During Walk for Heart, the students walked around the interior of the school, stopping at 20 stations manned by volunteers from different community agencies and volunteers from Seymour High School to complete a physical challenge at each.

For each station the students completed, they received victory stripes on their arm in marker and one victory stripe for each lap completed.

“Our main mission is to get the kids physically active, and this goes right down that path, so that is what it is all about,” said Chris Soriano, recreation director for the Seymour Soccer Association, which ran one of the stations at the event.

The station had students perform five hops.

Stephanie Strothmann with Jackson County United Way had students do five leap frogs.
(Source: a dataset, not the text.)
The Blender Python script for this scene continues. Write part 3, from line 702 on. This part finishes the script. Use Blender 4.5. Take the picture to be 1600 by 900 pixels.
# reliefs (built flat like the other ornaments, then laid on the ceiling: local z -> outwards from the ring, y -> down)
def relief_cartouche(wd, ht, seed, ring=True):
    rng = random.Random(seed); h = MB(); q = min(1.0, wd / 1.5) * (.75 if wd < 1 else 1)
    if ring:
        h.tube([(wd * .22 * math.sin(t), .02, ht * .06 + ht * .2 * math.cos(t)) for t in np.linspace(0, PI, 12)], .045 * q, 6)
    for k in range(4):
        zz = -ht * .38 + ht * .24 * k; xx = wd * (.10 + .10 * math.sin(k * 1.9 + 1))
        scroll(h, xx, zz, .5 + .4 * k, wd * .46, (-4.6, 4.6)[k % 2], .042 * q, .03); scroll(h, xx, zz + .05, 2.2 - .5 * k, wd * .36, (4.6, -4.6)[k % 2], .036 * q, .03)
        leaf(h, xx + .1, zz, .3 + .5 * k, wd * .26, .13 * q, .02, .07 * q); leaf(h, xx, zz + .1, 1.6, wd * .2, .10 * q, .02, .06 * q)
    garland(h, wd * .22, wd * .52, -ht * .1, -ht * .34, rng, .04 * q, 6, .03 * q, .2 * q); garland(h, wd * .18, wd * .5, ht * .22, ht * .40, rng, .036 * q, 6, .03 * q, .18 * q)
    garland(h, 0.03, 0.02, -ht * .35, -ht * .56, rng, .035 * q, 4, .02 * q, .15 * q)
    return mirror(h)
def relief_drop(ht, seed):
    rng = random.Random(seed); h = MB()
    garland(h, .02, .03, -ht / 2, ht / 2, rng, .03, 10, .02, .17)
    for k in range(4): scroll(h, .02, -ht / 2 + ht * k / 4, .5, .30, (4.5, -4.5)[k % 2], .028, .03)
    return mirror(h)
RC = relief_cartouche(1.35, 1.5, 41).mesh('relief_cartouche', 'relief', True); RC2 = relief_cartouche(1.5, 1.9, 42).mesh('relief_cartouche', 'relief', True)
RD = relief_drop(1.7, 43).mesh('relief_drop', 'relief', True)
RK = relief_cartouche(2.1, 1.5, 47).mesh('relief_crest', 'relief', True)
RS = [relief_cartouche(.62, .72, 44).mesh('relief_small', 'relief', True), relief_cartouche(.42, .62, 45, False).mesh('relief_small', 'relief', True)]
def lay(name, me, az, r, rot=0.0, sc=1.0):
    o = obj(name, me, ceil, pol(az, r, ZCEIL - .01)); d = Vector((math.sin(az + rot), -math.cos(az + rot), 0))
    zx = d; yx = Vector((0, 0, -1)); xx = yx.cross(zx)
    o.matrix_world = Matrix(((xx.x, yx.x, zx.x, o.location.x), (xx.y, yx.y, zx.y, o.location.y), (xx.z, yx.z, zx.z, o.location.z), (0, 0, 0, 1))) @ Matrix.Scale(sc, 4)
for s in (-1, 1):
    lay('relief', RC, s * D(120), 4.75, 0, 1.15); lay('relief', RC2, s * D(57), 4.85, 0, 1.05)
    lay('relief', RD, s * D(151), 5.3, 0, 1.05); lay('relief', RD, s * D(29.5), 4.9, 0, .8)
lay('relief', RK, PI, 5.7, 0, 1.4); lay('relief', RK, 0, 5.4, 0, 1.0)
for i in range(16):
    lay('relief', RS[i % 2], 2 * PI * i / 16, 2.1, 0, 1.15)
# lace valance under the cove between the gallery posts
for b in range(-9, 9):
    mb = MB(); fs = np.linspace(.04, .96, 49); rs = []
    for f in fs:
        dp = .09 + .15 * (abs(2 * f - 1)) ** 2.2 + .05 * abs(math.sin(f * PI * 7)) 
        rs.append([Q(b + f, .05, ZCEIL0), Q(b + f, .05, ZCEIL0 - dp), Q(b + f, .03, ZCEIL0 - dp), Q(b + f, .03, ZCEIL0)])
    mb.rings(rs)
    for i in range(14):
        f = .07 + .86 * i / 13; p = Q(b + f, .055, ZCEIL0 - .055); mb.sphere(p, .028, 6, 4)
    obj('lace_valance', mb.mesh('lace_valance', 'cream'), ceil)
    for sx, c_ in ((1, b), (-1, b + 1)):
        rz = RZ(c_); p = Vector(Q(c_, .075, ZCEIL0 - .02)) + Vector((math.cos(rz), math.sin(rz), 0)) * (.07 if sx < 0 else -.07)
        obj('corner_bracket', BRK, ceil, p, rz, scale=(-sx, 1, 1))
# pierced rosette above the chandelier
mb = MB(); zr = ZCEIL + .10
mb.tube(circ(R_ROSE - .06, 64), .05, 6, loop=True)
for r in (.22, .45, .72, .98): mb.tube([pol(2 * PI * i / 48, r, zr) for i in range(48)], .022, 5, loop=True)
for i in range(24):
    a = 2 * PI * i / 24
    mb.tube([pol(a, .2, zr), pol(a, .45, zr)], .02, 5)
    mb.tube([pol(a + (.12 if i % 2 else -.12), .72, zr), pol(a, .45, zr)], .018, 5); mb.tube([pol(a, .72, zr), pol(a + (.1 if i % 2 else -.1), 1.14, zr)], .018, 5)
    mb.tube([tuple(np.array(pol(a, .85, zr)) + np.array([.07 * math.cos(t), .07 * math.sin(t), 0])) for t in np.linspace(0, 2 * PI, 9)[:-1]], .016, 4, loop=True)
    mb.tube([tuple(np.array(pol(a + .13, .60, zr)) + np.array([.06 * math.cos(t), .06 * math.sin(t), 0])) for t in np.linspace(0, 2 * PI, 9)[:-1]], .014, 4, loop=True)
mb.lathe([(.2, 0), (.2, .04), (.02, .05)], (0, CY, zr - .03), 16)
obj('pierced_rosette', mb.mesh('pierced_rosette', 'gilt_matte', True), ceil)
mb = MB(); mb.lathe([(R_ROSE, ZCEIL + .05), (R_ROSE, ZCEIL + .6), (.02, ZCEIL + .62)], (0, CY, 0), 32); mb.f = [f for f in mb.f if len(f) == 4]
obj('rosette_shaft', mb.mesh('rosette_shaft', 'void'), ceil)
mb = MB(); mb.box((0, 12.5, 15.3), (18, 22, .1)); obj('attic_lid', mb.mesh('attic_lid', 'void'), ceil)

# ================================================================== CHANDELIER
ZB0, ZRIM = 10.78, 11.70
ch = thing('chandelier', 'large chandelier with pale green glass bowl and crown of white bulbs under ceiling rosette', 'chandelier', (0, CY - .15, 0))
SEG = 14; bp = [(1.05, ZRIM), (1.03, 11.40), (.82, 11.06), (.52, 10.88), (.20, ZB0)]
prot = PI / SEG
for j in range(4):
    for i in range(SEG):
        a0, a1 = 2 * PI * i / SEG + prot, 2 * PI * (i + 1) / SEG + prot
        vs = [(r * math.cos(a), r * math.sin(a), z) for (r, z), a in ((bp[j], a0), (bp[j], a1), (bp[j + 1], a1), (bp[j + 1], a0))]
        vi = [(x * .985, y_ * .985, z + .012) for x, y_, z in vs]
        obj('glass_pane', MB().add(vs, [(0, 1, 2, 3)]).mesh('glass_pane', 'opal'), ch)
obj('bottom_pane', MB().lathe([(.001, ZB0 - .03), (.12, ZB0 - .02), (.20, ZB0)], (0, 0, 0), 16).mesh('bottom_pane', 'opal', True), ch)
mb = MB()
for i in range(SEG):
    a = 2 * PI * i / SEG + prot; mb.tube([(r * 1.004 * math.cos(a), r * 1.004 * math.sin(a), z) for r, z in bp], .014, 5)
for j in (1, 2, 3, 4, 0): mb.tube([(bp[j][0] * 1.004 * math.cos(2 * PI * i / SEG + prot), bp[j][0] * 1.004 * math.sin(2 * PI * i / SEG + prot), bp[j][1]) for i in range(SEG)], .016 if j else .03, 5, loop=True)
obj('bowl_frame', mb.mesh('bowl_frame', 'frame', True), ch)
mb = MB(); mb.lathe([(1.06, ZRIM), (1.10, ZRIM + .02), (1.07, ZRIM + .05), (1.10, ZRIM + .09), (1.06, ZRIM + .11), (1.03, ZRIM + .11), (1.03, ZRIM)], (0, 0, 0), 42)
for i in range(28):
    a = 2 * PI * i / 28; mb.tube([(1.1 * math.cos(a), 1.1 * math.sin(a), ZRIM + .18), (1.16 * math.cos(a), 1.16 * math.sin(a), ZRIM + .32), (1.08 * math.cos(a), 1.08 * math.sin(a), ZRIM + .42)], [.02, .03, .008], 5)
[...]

“I think it is awesome,” she said of the event. “It’s a way to come together and show kids that physical activity can be fun, and it doesn’t take a lot of equipment.”

Houston said the outcome can be changed, and a large part of it is major lifestyle changes, like stopping smoking and giving up soda, a major source of sugar for most children and adults.

There are small steps that anyone can take to make a change in their life, and that starts with a small step, literally.

“Walking,” she said. “Even if you start with 10 minutes and just move around as much as possible, then the next day, increase that.”

Beyond teaching children about health issues that could increase their life expectancy and raise their overall health, the event was a fundraiser for the American Heart Association.

As of Wednesday, Walk for Heart already had raised $5,000 for the American Heart Association.

Students collected donations for the event with the top two winning medals. They were first-graders Amaris Noble and Jalyn Huddleston.

“I like that we help people and that we get healthier,” Jalyn said.